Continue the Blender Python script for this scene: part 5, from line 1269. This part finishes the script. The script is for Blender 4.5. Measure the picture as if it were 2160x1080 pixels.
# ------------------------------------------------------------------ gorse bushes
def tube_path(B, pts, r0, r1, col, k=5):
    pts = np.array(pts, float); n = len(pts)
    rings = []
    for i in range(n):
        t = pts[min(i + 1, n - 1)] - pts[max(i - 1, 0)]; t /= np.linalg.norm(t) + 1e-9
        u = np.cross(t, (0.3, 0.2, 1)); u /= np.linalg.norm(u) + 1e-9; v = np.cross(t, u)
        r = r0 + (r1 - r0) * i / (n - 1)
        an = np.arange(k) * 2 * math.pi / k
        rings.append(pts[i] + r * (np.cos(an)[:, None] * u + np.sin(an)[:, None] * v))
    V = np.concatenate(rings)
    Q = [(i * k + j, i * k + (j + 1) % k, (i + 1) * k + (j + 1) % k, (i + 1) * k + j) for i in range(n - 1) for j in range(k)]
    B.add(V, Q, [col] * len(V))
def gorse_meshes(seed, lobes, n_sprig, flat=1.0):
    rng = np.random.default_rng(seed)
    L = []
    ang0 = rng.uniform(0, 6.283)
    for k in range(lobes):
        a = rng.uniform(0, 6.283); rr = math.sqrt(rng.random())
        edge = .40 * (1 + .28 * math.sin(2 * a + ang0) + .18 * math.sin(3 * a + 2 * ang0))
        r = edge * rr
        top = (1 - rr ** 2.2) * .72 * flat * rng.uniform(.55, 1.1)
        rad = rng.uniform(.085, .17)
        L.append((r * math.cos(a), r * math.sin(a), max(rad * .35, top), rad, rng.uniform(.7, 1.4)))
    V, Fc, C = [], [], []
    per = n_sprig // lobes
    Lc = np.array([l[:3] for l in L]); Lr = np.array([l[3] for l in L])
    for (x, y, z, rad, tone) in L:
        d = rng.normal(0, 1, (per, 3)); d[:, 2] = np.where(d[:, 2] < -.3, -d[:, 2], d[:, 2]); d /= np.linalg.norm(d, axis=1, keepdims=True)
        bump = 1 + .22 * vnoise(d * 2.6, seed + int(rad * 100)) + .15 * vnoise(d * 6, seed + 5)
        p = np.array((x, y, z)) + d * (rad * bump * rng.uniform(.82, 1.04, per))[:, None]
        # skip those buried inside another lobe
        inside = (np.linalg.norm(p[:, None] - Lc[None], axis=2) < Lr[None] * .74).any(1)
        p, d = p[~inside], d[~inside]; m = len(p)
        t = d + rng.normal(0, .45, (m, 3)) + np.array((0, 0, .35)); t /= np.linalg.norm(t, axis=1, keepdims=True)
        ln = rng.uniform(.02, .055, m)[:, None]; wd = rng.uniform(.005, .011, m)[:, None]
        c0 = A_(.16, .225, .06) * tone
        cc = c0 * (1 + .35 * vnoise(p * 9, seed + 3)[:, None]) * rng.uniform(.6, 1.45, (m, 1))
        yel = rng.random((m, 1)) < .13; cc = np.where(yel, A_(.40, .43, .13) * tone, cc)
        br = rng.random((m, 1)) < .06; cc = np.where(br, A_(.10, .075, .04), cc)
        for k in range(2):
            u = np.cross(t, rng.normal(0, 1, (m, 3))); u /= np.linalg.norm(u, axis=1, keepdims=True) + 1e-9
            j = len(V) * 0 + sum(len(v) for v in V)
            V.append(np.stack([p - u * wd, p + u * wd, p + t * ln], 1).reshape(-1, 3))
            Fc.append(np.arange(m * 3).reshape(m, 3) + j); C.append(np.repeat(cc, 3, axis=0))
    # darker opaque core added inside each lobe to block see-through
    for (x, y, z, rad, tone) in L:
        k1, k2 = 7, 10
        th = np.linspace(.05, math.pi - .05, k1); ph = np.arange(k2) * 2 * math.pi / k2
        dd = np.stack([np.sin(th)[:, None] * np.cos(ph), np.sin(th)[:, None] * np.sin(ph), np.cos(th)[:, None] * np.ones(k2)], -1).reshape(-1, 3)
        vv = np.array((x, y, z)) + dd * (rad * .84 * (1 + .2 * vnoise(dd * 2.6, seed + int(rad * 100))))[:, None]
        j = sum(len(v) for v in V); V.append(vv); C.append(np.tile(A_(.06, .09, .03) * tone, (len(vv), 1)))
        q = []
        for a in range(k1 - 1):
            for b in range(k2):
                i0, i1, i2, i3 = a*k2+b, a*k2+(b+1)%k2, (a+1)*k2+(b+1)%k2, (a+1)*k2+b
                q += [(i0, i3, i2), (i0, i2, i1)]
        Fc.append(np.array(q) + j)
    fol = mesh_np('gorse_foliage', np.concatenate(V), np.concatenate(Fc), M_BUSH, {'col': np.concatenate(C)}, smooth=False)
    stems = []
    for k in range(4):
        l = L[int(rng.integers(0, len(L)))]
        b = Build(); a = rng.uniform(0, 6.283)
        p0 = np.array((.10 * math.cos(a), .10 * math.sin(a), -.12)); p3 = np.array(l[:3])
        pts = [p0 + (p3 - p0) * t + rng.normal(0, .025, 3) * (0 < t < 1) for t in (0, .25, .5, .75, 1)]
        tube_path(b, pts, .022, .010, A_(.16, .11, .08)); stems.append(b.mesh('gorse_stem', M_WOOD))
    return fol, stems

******

Copy out the data shown above without altering anything.

### Task output
Continue the Blender Python script for this scene: part 5, from line 1269. This part finishes the script. The script is for Blender 4.5. Measure the picture as if it were 2160x1080 pixels.
# ------------------------------------------------------------------ gorse bushes
def tube_path(B, pts, r0, r1, col, k=5):
    pts = np.array(pts, float); n = len(pts)
    rings = []
    for i in range(n):
        t = pts[min(i + 1, n - 1)] - pts[max(i - 1, 0)]; t /= np.linalg.norm(t) + 1e-9
        u = np.cross(t, (0.3, 0.2, 1)); u /= np.linalg.norm(u) + 1e-9; v = np.cross(t, u)
        r = r0 + (r1 - r0) * i / (n - 1)
        an = np.arange(k) * 2 * math.pi / k
        rings.append(pts[i] + r * (np.cos(an)[:, None] * u + np.sin(an)[:, None] * v))
    V = np.concatenate(rings)
    Q = [(i * k + j, i * k + (j + 1) % k, (i + 1) * k + (j + 1) % k, (i + 1) * k + j) for i in range(n - 1) for j in range(k)]
    B.add(V, Q, [col] * len(V))
def gorse_meshes(seed, lobes, n_sprig, flat=1.0):
    rng = np.random.default_rng(seed)
    L = []
    ang0 = rng.uniform(0, 6.283)
    for k in range(lobes):
        a = rng.uniform(0, 6.283); rr = math.sqrt(rng.random())
        edge = .40 * (1 + .28 * math.sin(2 * a + ang0) + .18 * math.sin(3 * a + 2 * ang0))
        r = edge * rr
        top = (1 - rr ** 2.2) * .72 * flat * rng.uniform(.55, 1.1)
        rad = rng.uniform(.085, .17)
        L.append((r * math.cos(a), r * math.sin(a), max(rad * .35, top), rad, rng.uniform(.7, 1.4)))
    V, Fc, C = [], [], []
    per = n_sprig // lobes
    Lc = np.array([l[:3] for l in L]); Lr = np.array([l[3] for l in L])
    for (x, y, z, rad, tone) in L:
        d = rng.normal(0, 1, (per, 3)); d[:, 2] = np.where(d[:, 2] < -.3, -d[:, 2], d[:, 2]); d /= np.linalg.norm(d, axis=1, keepdims=True)
        bump = 1 + .22 * vnoise(d * 2.6, seed + int(rad * 100)) + .15 * vnoise(d * 6, seed + 5)
        p = np.array((x, y, z)) + d * (rad * bump * rng.uniform(.82, 1.04, per))[:, None]
        # skip those buried inside another lobe
        inside = (np.linalg.norm(p[:, None] - Lc[None], axis=2) < Lr[None] * .74).any(1)
        p, d = p[~inside], d[~inside]; m = len(p)
        t = d + rng.normal(0, .45, (m, 3)) + np.array((0, 0, .35)); t /= np.linalg.norm(t, axis=1, keepdims=True)
        ln = rng.uniform(.02, .055, m)[:, None]; wd = rng.uniform(.005, .011, m)[:, None]
        c0 = A_(.16, .225, .06) * tone
        cc = c0 * (1 + .35 * vnoise(p * 9, seed + 3)[:, None]) * rng.uniform(.6, 1.45, (m, 1))
        yel = rng.random((m, 1)) < .13; cc = np.where(yel, A_(.40, .43, .13) * tone, cc)
        br = rng.random((m, 1)) < .06; cc = np.where(br, A_(.10, .075, .04), cc)
        for k in range(2):
            u = np.cross(t, rng.normal(0, 1, (m, 3))); u /= np.linalg.norm(u, axis=1, keepdims=True) + 1e-9
            j = len(V) * 0 + sum(len(v) for v in V)
            V.append(np.stack([p - u * wd, p + u * wd, p + t * ln], 1).reshape(-1, 3))
            Fc.append(np.arange(m * 3).reshape(m, 3) + j); C.append(np.repeat(cc, 3, axis=0))
    # darker opaque core added inside each lobe to block see-through
    for (x, y, z, rad, tone) in L:
        k1, k2 = 7, 10
        th = np.linspace(.05, math.pi - .05, k1); ph = np.arange(k2) * 2 * math.pi / k2
        dd = np.stack([np.sin(th)[:, None] * np.cos(ph), np.sin(th)[:, None] * np.sin(ph), np.cos(th)[:, None] * np.ones(k2)], -1).reshape(-1, 3)
        vv = np.array((x, y, z)) + dd * (rad * .84 * (1 + .2 * vnoise(dd * 2.6, seed + int(rad * 100))))[:, None]
        j = sum(len(v) for v in V); V.append(vv); C.append(np.tile(A_(.06, .09, .03) * tone, (len(vv), 1)))
        q = []
        for a in range(k1 - 1):
            for b in range(k2):
                i0, i1, i2, i3 = a*k2+b, a*k2+(b+1)%k2, (a+1)*k2+(b+1)%k2, (a+1)*k2+b
                q += [(i0, i3, i2), (i0, i2, i1)]
        Fc.append(np.array(q) + j)
    fol = mesh_np('gorse_foliage', np.concatenate(V), np.concatenate(Fc), M_BUSH, {'col': np.concatenate(C)}, smooth=False)
    stems = []
    for k in range(4):
        l = L[int(rng.integers(0, len(L)))]
        b = Build(); a = rng.uniform(0, 6.283)
        p0 = np.array((.10 * math.cos(a), .10 * math.sin(a), -.12)); p3 = np.array(l[:3])
        pts = [p0 + (p3 - p0) * t + rng.normal(0, .025, 3) * (0 < t < 1) for t in (0, .25, .5, .75, 1)]
        tube_path(b, pts, .022, .010, A_(.16, .11, .08)); stems.append(b.mesh('gorse_stem', M_WOOD))
    return fol, stems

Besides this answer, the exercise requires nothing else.